> Task to complete: Restate, word for word, all of the material shown below.

-- begin Dataset excerpt --

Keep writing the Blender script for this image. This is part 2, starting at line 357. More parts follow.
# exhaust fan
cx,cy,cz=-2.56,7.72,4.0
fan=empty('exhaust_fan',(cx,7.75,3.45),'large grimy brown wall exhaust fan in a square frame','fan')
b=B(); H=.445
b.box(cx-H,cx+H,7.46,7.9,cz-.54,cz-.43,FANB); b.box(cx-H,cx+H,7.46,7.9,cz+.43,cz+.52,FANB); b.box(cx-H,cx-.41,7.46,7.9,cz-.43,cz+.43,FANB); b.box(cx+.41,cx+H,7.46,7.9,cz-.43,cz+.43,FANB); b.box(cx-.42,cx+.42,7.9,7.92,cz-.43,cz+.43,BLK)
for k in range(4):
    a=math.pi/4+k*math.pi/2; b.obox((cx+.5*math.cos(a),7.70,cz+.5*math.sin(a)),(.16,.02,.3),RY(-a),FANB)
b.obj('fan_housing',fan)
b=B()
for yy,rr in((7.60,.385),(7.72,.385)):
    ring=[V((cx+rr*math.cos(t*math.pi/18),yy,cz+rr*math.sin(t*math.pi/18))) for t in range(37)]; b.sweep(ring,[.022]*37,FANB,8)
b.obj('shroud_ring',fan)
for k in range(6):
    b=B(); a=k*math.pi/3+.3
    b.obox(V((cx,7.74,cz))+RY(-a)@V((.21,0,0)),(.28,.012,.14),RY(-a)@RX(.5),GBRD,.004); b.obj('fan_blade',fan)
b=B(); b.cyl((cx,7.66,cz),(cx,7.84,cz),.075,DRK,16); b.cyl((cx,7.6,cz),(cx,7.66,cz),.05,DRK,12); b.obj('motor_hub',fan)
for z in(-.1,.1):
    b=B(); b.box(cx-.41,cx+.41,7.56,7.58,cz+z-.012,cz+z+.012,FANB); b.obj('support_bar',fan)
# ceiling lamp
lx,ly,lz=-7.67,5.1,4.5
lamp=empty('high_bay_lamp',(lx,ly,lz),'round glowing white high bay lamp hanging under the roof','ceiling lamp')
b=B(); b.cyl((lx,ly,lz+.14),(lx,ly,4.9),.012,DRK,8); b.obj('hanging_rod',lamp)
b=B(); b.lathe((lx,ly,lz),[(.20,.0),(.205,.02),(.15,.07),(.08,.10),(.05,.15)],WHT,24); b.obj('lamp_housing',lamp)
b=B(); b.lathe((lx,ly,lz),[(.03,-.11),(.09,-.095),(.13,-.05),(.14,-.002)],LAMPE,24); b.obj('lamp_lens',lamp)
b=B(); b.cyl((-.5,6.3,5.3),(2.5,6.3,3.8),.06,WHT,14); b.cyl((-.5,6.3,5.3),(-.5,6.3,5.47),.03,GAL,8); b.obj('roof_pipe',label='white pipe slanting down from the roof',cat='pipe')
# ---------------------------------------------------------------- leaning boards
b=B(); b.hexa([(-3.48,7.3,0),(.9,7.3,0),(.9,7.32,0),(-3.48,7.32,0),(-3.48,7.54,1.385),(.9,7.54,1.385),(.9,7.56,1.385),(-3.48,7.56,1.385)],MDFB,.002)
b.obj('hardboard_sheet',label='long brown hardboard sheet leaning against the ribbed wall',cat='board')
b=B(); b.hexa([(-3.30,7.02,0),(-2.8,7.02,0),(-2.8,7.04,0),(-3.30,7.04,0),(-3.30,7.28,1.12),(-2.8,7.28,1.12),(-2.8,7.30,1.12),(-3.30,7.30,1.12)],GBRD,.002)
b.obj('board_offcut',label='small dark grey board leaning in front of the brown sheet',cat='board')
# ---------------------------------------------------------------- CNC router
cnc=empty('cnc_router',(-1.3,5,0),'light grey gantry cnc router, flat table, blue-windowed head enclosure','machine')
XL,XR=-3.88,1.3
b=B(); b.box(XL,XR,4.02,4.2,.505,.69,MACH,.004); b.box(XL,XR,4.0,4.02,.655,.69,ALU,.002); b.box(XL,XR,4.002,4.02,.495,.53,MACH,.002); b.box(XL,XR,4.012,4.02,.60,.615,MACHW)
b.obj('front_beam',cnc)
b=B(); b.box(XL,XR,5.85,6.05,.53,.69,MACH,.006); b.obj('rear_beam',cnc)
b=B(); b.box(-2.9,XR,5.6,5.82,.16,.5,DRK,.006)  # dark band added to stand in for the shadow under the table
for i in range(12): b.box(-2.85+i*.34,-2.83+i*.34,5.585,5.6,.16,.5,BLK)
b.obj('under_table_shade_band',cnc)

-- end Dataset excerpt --

> Reply to the exercise:
Keep writing the Blender script for this image. This is part 2, starting at line 357. More parts follow.
# exhaust fan
cx,cy,cz=-2.56,7.72,4.0
fan=empty('exhaust_fan',(cx,7.75,3.45),'large grimy brown wall exhaust fan in a square frame','fan')
b=B(); H=.445
b.box(cx-H,cx+H,7.46,7.9,cz-.54,cz-.43,FANB); b.box(cx-H,cx+H,7.46,7.9,cz+.43,cz+.52,FANB); b.box(cx-H,cx-.41,7.46,7.9,cz-.43,cz+.43,FANB); b.box(cx+.41,cx+H,7.46,7.9,cz-.43,cz+.43,FANB); b.box(cx-.42,cx+.42,7.9,7.92,cz-.43,cz+.43,BLK)
for k in range(4):
    a=math.pi/4+k*math.pi/2; b.obox((cx+.5*math.cos(a),7.70,cz+.5*math.sin(a)),(.16,.02,.3),RY(-a),FANB)
b.obj('fan_housing',fan)
b=B()
for yy,rr in((7.60,.385),(7.72,.385)):
    ring=[V((cx+rr*math.cos(t*math.pi/18),yy,cz+rr*math.sin(t*math.pi/18))) for t in range(37)]; b.sweep(ring,[.022]*37,FANB,8)
b.obj('shroud_ring',fan)
for k in range(6):
    b=B(); a=k*math.pi/3+.3
    b.obox(V((cx,7.74,cz))+RY(-a)@V((.21,0,0)),(.28,.012,.14),RY(-a)@RX(.5),GBRD,.004); b.obj('fan_blade',fan)
b=B(); b.cyl((cx,7.66,cz),(cx,7.84,cz),.075,DRK,16); b.cyl((cx,7.6,cz),(cx,7.66,cz),.05,DRK,12); b.obj('motor_hub',fan)
for z in(-.1,.1):
    b=B(); b.box(cx-.41,cx+.41,7.56,7.58,cz+z-.012,cz+z+.012,FANB); b.obj('support_bar',fan)
# ceiling lamp
lx,ly,lz=-7.67,5.1,4.5
lamp=empty('high_bay_lamp',(lx,ly,lz),'round glowing white high bay lamp hanging under the roof','ceiling lamp')
b=B(); b.cyl((lx,ly,lz+.14),(lx,ly,4.9),.012,DRK,8); b.obj('hanging_rod',lamp)
b=B(); b.lathe((lx,ly,lz),[(.20,.0),(.205,.02),(.15,.07),(.08,.10),(.05,.15)],WHT,24); b.obj('lamp_housing',lamp)
b=B(); b.lathe((lx,ly,lz),[(.03,-.11),(.09,-.095),(.13,-.05),(.14,-.002)],LAMPE,24); b.obj('lamp_lens',lamp)
b=B(); b.cyl((-.5,6.3,5.3),(2.5,6.3,3.8),.06,WHT,14); b.cyl((-.5,6.3,5.3),(-.5,6.3,5.47),.03,GAL,8); b.obj('roof_pipe',label='white pipe slanting down from the roof',cat='pipe')
# ---------------------------------------------------------------- leaning boards
b=B(); b.hexa([(-3.48,7.3,0),(.9,7.3,0),(.9,7.32,0),(-3.48,7.32,0),(-3.48,7.54,1.385),(.9,7.54,1.385),(.9,7.56,1.385),(-3.48,7.56,1.385)],MDFB,.002)
b.obj('hardboard_sheet',label='long brown hardboard sheet leaning against the ribbed wall',cat='board')
b=B(); b.hexa([(-3.30,7.02,0),(-2.8,7.02,0),(-2.8,7.04,0),(-3.30,7.04,0),(-3.30,7.28,1.12),(-2.8,7.28,1.12),(-2.8,7.30,1.12),(-3.30,7.30,1.12)],GBRD,.002)
b.obj('board_offcut',label='small dark grey board leaning in front of the brown sheet',cat='board')
# ---------------------------------------------------------------- CNC router
cnc=empty('cnc_router',(-1.3,5,0),'light grey gantry cnc router, flat table, blue-windowed head enclosure','machine')
XL,XR=-3.88,1.3
b=B(); b.box(XL,XR,4.02,4.2,.505,.69,MACH,.004); b.box(XL,XR,4.0,4.02,.655,.69,ALU,.002); b.box(XL,XR,4.002,4.02,.495,.53,MACH,.002); b.box(XL,XR,4.012,4.02,.60,.615,MACHW)
b.obj('front_beam',cnc)
b=B(); b.box(XL,XR,5.85,6.05,.53,.69,MACH,.006); b.obj('rear_beam',cnc)
b=B(); b.box(-2.9,XR,5.6,5.82,.16,.5,DRK,.006)  # dark band added to stand in for the shadow under the table
for i in range(12): b.box(-2.85+i*.34,-2.83+i*.34,5.585,5.6,.16,.5,BLK)
b.obj('under_table_shade_band',cnc)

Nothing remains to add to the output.